"I'm sure there'll be articles: 'Larry Ellison Just Doesn't Get It,' " Larry Ellison said.
The Oracle Corp. (Nasdaq: ORCL) CEO was mumbling to himself between sentences of an anti-cloud rant. Ellison was on stage yesterday, closing out a five-hour strategy exposition for media, analysts, customers, and partners, in which Oracle described what it's going to do after the pending acquisition of Sun Microsystems Inc. (See Oracle/Sun Expresses Telco Ambitions.) (Light Reading wasn't there, but we caught the Webcast.)
Ellison took questions that gravitated toward light topics -- his America's Cup bid, his attempt to buy the Golden State Warriors (they're a basketball team, theoretically), whether he's going to run for public office (no). Inevitably, cloud computing came up. And Ellison, known for being, er... passionate about certain topics, got revved up.
"We already run our applications for our customers. We've been doing that for about 15 years, so we've been in cloud computing for at least 15 years. As far as I can tell, cloud computing dates back to the first ENIAC, built during World War II. Anyway, the 'cloud' name just drives me crazy. It really does," he said.
He went on to point out that Oracle is already in cloud computing, as its database and middleware are being used by Salesforce.com Inc. and countless other cloud-related businesses.

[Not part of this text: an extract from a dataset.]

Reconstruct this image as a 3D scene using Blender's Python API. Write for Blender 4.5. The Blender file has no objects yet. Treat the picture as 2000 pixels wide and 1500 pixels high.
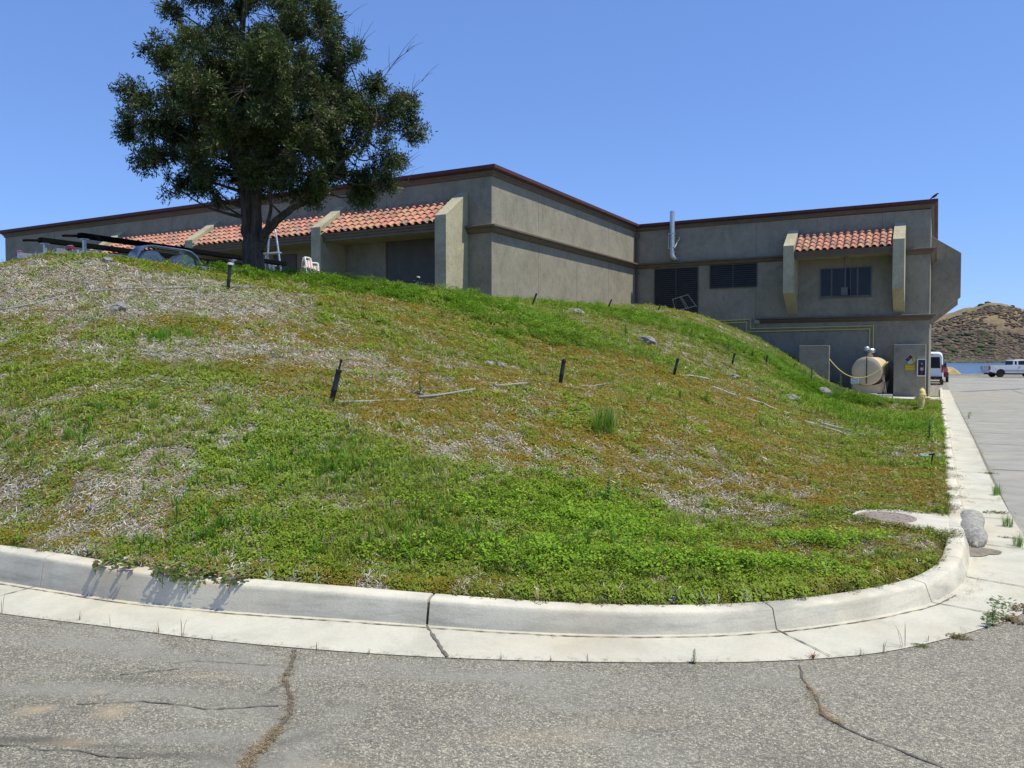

"Now that we have this new name, 'cloud,' will we suddenly become unprofitable because of the word 'cloud?' Or should we change our business model? The only thing that's new is the word. We've been doing this for a very, very long time."
At this point, the audience -- many of whom probably agreed with Ellison -- giggled quietly and a little uncomfortably. And he kept going:
"If there's something else in the cloud that I'm missing, would someone tell me? If I don't get it, I'd like to know now and quickly change... Please, someone, tell me now. Seriously!"
On the Webcast, the cameras switched to the audience at this point. Lots of people smiled, but none volunteered an answer.
Actually, you could argue the cloud does offer something more, in virtualization. Servers are being made generic, able to run arbitrary applications, and storage can be spread out more widely, geographically, than it used to be.
But Ellison has a point that "cloud" tends to be overused. "Now, data centers are feeling bad that they weren't in cloud computing, so they rename their data center a 'private cloud'. "
Ellison eventually 'fessed up that the world has changed due to Internet connectivity. He's just irked that "cloud" gets the credit for some very old ideas. Gmail, for example, gets cited as a "cloud" application even though Hotmail did the same thing about 10 years ago.
And don't forget that Ellison himself, back in Hotmail's day, tried to pioneer something related to the cloud: the network computer. It would have been like a netbook but without personal storage; all applications were to run somewhere in the network.